→ **Objective**: Your task is to transcribe, without alteration, the lines from the top of the material below through the line bearing "S.camera = cam", inclusive.

→ **Raw data**:
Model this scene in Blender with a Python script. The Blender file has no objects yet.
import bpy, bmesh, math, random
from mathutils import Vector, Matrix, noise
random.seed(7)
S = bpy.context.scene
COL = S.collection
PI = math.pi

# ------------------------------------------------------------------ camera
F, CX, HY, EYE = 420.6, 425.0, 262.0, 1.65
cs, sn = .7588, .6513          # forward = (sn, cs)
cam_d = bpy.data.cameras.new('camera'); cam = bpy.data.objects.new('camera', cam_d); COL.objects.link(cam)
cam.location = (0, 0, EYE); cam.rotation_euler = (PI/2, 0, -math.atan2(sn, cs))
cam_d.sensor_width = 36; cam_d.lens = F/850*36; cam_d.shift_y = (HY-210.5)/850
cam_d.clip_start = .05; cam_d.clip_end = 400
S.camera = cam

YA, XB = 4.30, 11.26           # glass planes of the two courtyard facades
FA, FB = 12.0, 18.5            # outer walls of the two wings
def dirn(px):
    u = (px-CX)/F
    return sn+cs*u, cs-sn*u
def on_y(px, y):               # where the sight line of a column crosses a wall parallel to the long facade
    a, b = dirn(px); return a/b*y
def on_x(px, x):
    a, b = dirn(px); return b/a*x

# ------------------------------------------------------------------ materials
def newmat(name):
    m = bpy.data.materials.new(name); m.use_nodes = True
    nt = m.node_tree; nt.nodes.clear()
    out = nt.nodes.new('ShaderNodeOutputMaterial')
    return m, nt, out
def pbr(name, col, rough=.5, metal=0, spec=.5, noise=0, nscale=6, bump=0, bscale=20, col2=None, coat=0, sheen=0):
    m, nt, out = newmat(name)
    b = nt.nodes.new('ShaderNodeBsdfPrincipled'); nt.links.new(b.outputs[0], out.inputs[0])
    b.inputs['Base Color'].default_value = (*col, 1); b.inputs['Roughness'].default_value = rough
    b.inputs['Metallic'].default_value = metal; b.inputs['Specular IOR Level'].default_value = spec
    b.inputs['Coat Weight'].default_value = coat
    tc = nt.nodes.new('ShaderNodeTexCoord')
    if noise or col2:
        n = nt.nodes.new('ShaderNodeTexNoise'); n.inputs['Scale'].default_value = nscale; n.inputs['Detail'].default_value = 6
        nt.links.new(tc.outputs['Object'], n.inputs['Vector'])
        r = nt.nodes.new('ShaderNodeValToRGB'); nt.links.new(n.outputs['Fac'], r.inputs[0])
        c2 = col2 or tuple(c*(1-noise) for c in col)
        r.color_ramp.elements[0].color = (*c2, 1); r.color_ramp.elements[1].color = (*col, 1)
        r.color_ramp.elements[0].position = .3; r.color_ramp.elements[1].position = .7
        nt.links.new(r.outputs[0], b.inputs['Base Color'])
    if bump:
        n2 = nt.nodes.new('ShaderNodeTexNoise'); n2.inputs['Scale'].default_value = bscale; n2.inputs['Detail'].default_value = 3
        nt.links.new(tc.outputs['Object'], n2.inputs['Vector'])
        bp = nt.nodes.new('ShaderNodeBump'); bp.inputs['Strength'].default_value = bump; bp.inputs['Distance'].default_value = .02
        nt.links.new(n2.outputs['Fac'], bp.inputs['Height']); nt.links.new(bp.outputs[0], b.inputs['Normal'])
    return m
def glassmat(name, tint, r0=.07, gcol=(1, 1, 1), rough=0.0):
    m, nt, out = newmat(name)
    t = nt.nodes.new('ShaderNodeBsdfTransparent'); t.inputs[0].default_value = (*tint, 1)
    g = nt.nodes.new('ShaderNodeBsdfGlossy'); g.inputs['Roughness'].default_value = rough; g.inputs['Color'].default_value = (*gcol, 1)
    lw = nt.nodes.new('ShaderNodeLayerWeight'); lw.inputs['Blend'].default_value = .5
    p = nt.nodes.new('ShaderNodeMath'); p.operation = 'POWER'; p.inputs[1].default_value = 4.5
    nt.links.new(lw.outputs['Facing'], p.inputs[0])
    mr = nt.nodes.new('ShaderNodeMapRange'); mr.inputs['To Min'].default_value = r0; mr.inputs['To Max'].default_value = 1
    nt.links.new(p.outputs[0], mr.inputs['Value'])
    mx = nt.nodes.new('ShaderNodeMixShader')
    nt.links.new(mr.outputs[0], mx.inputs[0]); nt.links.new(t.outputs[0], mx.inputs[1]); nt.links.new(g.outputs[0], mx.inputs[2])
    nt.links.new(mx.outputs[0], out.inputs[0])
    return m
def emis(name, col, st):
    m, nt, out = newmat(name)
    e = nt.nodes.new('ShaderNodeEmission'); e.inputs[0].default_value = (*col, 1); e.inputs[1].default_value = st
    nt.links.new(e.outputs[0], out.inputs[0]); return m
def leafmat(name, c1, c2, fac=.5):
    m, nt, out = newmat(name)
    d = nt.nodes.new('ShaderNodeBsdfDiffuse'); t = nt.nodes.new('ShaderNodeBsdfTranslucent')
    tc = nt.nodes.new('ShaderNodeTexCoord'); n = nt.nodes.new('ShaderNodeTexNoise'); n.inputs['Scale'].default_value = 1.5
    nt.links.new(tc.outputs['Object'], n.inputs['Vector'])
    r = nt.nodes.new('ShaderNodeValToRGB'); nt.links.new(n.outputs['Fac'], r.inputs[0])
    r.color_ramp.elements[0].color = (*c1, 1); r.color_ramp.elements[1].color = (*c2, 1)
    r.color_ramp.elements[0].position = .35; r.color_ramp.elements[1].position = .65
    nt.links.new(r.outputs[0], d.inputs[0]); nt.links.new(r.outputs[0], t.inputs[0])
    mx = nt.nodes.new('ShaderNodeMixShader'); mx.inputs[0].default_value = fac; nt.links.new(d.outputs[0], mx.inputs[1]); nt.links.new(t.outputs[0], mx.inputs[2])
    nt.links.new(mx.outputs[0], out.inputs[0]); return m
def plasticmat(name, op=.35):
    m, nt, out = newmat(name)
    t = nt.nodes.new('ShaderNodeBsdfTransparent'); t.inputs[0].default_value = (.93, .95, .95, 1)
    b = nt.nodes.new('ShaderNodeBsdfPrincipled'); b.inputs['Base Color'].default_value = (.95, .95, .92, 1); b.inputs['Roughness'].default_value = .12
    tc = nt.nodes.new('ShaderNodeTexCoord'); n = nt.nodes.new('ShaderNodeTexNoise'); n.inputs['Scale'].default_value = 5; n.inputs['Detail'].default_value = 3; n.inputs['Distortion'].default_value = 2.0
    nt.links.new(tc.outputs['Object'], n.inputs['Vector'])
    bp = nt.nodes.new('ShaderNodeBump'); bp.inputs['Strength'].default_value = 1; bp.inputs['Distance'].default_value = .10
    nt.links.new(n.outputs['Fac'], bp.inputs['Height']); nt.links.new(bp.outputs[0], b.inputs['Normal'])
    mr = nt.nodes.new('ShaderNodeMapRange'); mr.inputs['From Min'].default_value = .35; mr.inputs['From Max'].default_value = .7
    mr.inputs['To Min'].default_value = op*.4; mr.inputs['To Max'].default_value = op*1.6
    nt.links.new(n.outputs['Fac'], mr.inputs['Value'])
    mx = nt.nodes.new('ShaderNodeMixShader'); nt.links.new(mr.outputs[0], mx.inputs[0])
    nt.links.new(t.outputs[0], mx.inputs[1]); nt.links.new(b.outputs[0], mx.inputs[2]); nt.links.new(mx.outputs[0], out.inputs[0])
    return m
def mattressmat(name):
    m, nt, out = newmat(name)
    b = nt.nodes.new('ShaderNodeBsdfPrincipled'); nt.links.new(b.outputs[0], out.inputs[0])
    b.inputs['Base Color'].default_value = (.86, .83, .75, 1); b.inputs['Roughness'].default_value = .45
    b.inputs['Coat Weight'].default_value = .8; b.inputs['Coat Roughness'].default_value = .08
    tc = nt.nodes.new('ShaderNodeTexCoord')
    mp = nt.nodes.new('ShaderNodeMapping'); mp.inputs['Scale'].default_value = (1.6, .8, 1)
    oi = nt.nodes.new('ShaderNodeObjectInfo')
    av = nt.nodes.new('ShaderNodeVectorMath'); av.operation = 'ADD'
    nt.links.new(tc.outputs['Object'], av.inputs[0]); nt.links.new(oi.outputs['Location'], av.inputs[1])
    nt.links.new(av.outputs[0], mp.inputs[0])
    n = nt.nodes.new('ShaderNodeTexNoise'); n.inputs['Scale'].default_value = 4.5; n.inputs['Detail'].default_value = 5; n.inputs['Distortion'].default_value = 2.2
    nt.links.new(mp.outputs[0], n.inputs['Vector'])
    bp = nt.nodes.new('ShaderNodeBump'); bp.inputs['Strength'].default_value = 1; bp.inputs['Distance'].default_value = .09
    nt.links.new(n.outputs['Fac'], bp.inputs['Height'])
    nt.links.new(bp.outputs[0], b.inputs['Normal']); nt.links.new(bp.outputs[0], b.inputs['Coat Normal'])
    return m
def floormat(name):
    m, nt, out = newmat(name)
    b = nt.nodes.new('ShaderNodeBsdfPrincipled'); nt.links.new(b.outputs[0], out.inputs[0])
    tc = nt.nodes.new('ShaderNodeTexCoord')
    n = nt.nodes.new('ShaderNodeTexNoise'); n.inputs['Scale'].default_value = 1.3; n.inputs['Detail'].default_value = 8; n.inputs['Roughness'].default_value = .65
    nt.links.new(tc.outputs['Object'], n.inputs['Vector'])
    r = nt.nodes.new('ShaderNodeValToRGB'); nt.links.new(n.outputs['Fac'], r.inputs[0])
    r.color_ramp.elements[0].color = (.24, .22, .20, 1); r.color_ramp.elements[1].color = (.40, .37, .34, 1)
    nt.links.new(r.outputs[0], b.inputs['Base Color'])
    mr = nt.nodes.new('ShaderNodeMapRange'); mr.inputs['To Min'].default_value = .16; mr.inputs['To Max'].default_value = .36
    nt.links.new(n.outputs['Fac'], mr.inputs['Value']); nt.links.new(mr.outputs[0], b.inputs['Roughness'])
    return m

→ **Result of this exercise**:
Model this scene in Blender with a Python script. The Blender file has no objects yet.
import bpy, bmesh, math, random
from mathutils import Vector, Matrix, noise
random.seed(7)
S = bpy.context.scene
COL = S.collection
PI = math.pi

# ------------------------------------------------------------------ camera
F, CX, HY, EYE = 420.6, 425.0, 262.0, 1.65
cs, sn = .7588, .6513          # forward = (sn, cs)
cam_d = bpy.data.cameras.new('camera'); cam = bpy.data.objects.new('camera', cam_d); COL.objects.link(cam)
cam.location = (0, 0, EYE); cam.rotation_euler = (PI/2, 0, -math.atan2(sn, cs))
cam_d.sensor_width = 36; cam_d.lens = F/850*36; cam_d.shift_y = (HY-210.5)/850
cam_d.clip_start = .05; cam_d.clip_end = 400
S.camera = cam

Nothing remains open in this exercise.